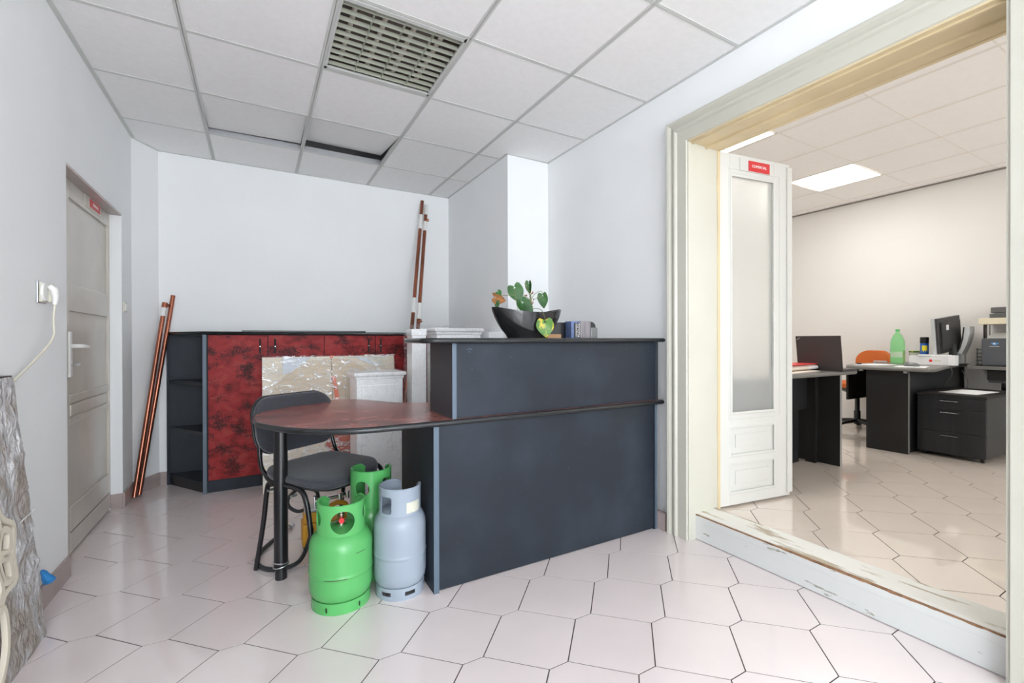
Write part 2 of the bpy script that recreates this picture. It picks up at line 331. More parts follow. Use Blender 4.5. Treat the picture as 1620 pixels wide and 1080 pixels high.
def single(name, mb, mats, label, cat, group=None, off=None, kind=None, **k):
    if off is None:
        xs = [v[0] for v in mb.v]; ys = [v[1] for v in mb.v]; zs = [v[2] for v in mb.v]
        off = ((min(xs) + max(xs)) / 2, (min(ys) + max(ys)) / 2, min(zs))
    o = link_mesh(name, mb, mats, None, off, **k); o.location = off; tag(o, label, cat, group, kind)
    return o
def struct(name, mb, mats, **k): return link_mesh(name, mb, mats, kind='structure', **k)
def text(name, body, size, mt, mtx, parent=None, extrude=0.0006, align='CENTER', off=(0, 0, 0), sx=1.0):
    cu = bpy.data.curves.new(name, 'FONT'); cu.body = body; cu.size = size; cu.extrude = extrude; cu.align_x = align; cu.align_y = 'CENTER'
    tmp = bpy.data.objects.new('tmp_text', cu); C.objects.link(tmp); bpy.context.view_layer.update()
    me = bpy.data.meshes.new_from_object(tmp.evaluated_get(bpy.context.evaluated_depsgraph_get())); bpy.data.objects.remove(tmp); bpy.data.curves.remove(cu)
    me.name = name; me.materials.clear(); me.materials.append(M[mt]); o = bpy.data.objects.new(name, me); C.objects.link(o)
    if parent: o.parent = parent
    o.matrix_local = Matrix.Translation((-off[0], -off[1], -off[2])) @ mtx @ Matrix.Diagonal((sx, 1, 1, 1))
    return o
def frame(origin, xd, yd):   # matrix whose local x, y run along xd, yd
    x = Vector(xd).normalized(); y = Vector(yd); y = (y - x * y.dot(x)).normalized(); z = x.cross(y)
    m = Matrix.Identity(4)
    for i in range(3): m[i][0] = x[i]; m[i][1] = y[i]; m[i][2] = z[i]; m[i][3] = origin[i]
    return m
def boolean_cut(mb, cutters):
    """difference of mesh mb and a list of cutter MBs, returned as an MB"""
    a = link_mesh('tmp_solid', mb, ['wall']); tmp = [a]
    for cm in cutters:
        c = link_mesh('tmp_cut', cm, ['wall']); tmp.append(c)
        md = a.modifiers.new('b', 'BOOLEAN'); md.object = c; md.operation = 'DIFFERENCE'; md.solver = 'EXACT'
    bpy.context.view_layer.update()
    dg = bpy.context.evaluated_depsgraph_get(); ev = a.evaluated_get(dg); me = bpy.data.meshes.new_from_object(ev)
    out = MB(); out.v = [tuple(v.co) for v in me.vertices]; out.f = [tuple(p.vertices) for p in me.polygons]; out.mi = [0] * len(out.f)
    bpy.data.meshes.remove(me)
    for o in tmp:
        d = o.data; bpy.data.objects.remove(o); bpy.data.meshes.remove(d)
    return out

# ================================================================== ROOM SHELL
HC = 2.557; H2 = 2.72; F2 = 0.12; TOP = 3.05
XL = -0.777; XR = 2.09; YF = 4.33; YN = -5.0; XO = 2.30; XE = 6.135
SA = (-0.24325, -0.1745); SB = (0.24325, -0.1655)

def tile_floor(name, z, region, org, sa, sb, s, gap, base, mats):
    x0, x1, y0, y1 = region
    mb = MB()
    def clip(poly, ax, val, keep_gt):
        out = []
        for i in range(len(poly)):
            p, q = poly[i], poly[(i + 1) % len(poly)]
            ip = (p[ax] >= val) == keep_gt or p[ax] == val; iq = (q[ax] >= val) == keep_gt or q[ax] == val
            if ip: out.append(p)
            if ip != iq:
                t = (val - p[ax]) / (q[ax] - p[ax]); out.append((p[0] + (q[0] - p[0]) * t, p[1] + (q[1] - p[1]) * t))
        return out
    for i in range(-30, 31):
        for j in range(-30, 31):
            def Lp(a, b): return (org[0] + (i + a) * sb[0] + (j + b) * sa[0], org[1] + (i + a) * sb[1] + (j + b) * sa[1])
            l0 = Lp(0, 0); lb = Lp(1, 0); lab = Lp(1, 1); la = Lp(0, 1)
            poly = [(l0[0] + s, l0[1]), lb, (lab[0] + s, lab[1]), lab, (la[0] + s, la[1]), l0]
            cx = sum(p[0] for p in poly) / 6; cy = sum(p[1] for p in poly) / 6
            if cx < x0 - .4 or cx > x1 + .4 or cy < y0 - .4 or cy > y1 + .4: continue
            # inset for the joint: shift every edge inward
            ins = []
            n = 6
            area2 = sum(poly[k][0] * poly[(k + 1) % n][1] - poly[(k + 1) % n][0] * poly[k][1] for k in range(n))
            if area2 < 0: poly = poly[::-1]
            lines = []
            for k in range(n):
                p, q = poly[k], poly[(k + 1) % n]; dx, dy = q[0] - p[0], q[1] - p[1]; L = math.hypot(dx, dy); nx, ny = -dy / L, dx / L
                lines.append((nx, ny, nx * p[0] + ny * p[1] + gap / 2))
            for k in range(n):
                a = lines[k - 1]; b = lines[k]; det = a[0] * b[1] - a[1] * b[0]
                ins.append(((a[2] * b[1] - a[1] * b[2]) / det, (a[0] * b[2] - a[2] * b[0]) / det))
            for ax, val, gt in ((0, x0, True), (0, x1, False), (1, y0, True), (1, y1, False)):
                if len(ins) >= 3: ins = clip(ins, ax, val, gt)
            if len(ins) < 3: continue
            mb.cur = 0; mb.prism(ins, z - 0.006, z)
    mb.cur = 1; mb.box(x0, x1, y0, y1, base, z - 0.0015)
    return struct(name, mb, mats)
tile_floor('floor', 0.0, (XL - 0.1, XR + 0.05, YN, YF), (1.337, 1.599), SA, SB, 0.077, 0.0044, -0.12, ['floor', 'grout'])
tile_floor('floor_office', F2, (XO - 0.02, XE, -3.2, 4.45), (2.716, 1.083), (-0.24325, -0.1725), (0.24325, -0.1615), 0.073, 0.0042, -0.1, ['floor2', 'grout'])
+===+
*Aim of the task*
Copy all the data exactly as written, but skip any picture.

*Solution below*
Write part 2 of the bpy script that recreates this picture. It picks up at line 331. More parts follow. Use Blender 4.5. Treat the picture as 1620 pixels wide and 1080 pixels high.
def single(name, mb, mats, label, cat, group=None, off=None, kind=None, **k):
    if off is None:
        xs = [v[0] for v in mb.v]; ys = [v[1] for v in mb.v]; zs = [v[2] for v in mb.v]
        off = ((min(xs) + max(xs)) / 2, (min(ys) + max(ys)) / 2, min(zs))
    o = link_mesh(name, mb, mats, None, off, **k); o.location = off; tag(o, label, cat, group, kind)
    return o
def struct(name, mb, mats, **k): return link_mesh(name, mb, mats, kind='structure', **k)
def text(name, body, size, mt, mtx, parent=None, extrude=0.0006, align='CENTER', off=(0, 0, 0), sx=1.0):
    cu = bpy.data.curves.new(name, 'FONT'); cu.body = body; cu.size = size; cu.extrude = extrude; cu.align_x = align; cu.align_y = 'CENTER'
    tmp = bpy.data.objects.new('tmp_text', cu); C.objects.link(tmp); bpy.context.view_layer.update()
    me = bpy.data.meshes.new_from_object(tmp.evaluated_get(bpy.context.evaluated_depsgraph_get())); bpy.data.objects.remove(tmp); bpy.data.curves.remove(cu)
    me.name = name; me.materials.clear(); me.materials.append(M[mt]); o = bpy.data.objects.new(name, me); C.objects.link(o)
    if parent: o.parent = parent
    o.matrix_local = Matrix.Translation((-off[0], -off[1], -off[2])) @ mtx @ Matrix.Diagonal((sx, 1, 1, 1))
    return o
def frame(origin, xd, yd):   # matrix whose local x, y run along xd, yd
    x = Vector(xd).normalized(); y = Vector(yd); y = (y - x * y.dot(x)).normalized(); z = x.cross(y)
    m = Matrix.Identity(4)
    for i in range(3): m[i][0] = x[i]; m[i][1] = y[i]; m[i][2] = z[i]; m[i][3] = origin[i]
    return m
def boolean_cut(mb, cutters):
    """difference of mesh mb and a list of cutter MBs, returned as an MB"""
    a = link_mesh('tmp_solid', mb, ['wall']); tmp = [a]
    for cm in cutters:
        c = link_mesh('tmp_cut', cm, ['wall']); tmp.append(c)
        md = a.modifiers.new('b', 'BOOLEAN'); md.object = c; md.operation = 'DIFFERENCE'; md.solver = 'EXACT'
    bpy.context.view_layer.update()
    dg = bpy.context.evaluated_depsgraph_get(); ev = a.evaluated_get(dg); me = bpy.data.meshes.new_from_object(ev)
    out = MB(); out.v = [tuple(v.co) for v in me.vertices]; out.f = [tuple(p.vertices) for p in me.polygons]; out.mi = [0] * len(out.f)
    bpy.data.meshes.remove(me)
    for o in tmp:
        d = o.data; bpy.data.objects.remove(o); bpy.data.meshes.remove(d)
    return out

# ================================================================== ROOM SHELL
HC = 2.557; H2 = 2.72; F2 = 0.12; TOP = 3.05
XL = -0.777; XR = 2.09; YF = 4.33; YN = -5.0; XO = 2.30; XE = 6.135
SA = (-0.24325, -0.1745); SB = (0.24325, -0.1655)

def tile_floor(name, z, region, org, sa, sb, s, gap, base, mats):
    x0, x1, y0, y1 = region
    mb = MB()
    def clip(poly, ax, val, keep_gt):
        out = []
        for i in range(len(poly)):
            p, q = poly[i], poly[(i + 1) % len(poly)]
            ip = (p[ax] >= val) == keep_gt or p[ax] == val; iq = (q[ax] >= val) == keep_gt or q[ax] == val
            if ip: out.append(p)
            if ip != iq:
                t = (val - p[ax]) / (q[ax] - p[ax]); out.append((p[0] + (q[0] - p[0]) * t, p[1] + (q[1] - p[1]) * t))
        return out
    for i in range(-30, 31):
        for j in range(-30, 31):
            def Lp(a, b): return (org[0] + (i + a) * sb[0] + (j + b) * sa[0], org[1] + (i + a) * sb[1] + (j + b) * sa[1])
            l0 = Lp(0, 0); lb = Lp(1, 0); lab = Lp(1, 1); la = Lp(0, 1)
            poly = [(l0[0] + s, l0[1]), lb, (lab[0] + s, lab[1]), lab, (la[0] + s, la[1]), l0]
            cx = sum(p[0] for p in poly) / 6; cy = sum(p[1] for p in poly) / 6
            if cx < x0 - .4 or cx > x1 + .4 or cy < y0 - .4 or cy > y1 + .4: continue
            # inset for the joint: shift every edge inward
            ins = []
            n = 6
            area2 = sum(poly[k][0] * poly[(k + 1) % n][1] - poly[(k + 1) % n][0] * poly[k][1] for k in range(n))
            if area2 < 0: poly = poly[::-1]
            lines = []
            for k in range(n):
                p, q = poly[k], poly[(k + 1) % n]; dx, dy = q[0] - p[0], q[1] - p[1]; L = math.hypot(dx, dy); nx, ny = -dy / L, dx / L
                lines.append((nx, ny, nx * p[0] + ny * p[1] + gap / 2))
            for k in range(n):
                a = lines[k - 1]; b = lines[k]; det = a[0] * b[1] - a[1] * b[0]
                ins.append(((a[2] * b[1] - a[1] * b[2]) / det, (a[0] * b[2] - a[2] * b[0]) / det))
            for ax, val, gt in ((0, x0, True), (0, x1, False), (1, y0, True), (1, y1, False)):
                if len(ins) >= 3: ins = clip(ins, ax, val, gt)
            if len(ins) < 3: continue
            mb.cur = 0; mb.prism(ins, z - 0.006, z)
    mb.cur = 1; mb.box(x0, x1, y0, y1, base, z - 0.0015)
    return struct(name, mb, mats)
tile_floor('floor', 0.0, (XL - 0.1, XR + 0.05, YN, YF), (1.337, 1.599), SA, SB, 0.077, 0.0044, -0.12, ['floor', 'grout'])
tile_floor('floor_office', F2, (XO - 0.02, XE, -3.2, 4.45), (2.716, 1.083), (-0.24325, -0.1725), (0.24325, -0.1615), 0.073, 0.0042, -0.1, ['floor2', 'grout'])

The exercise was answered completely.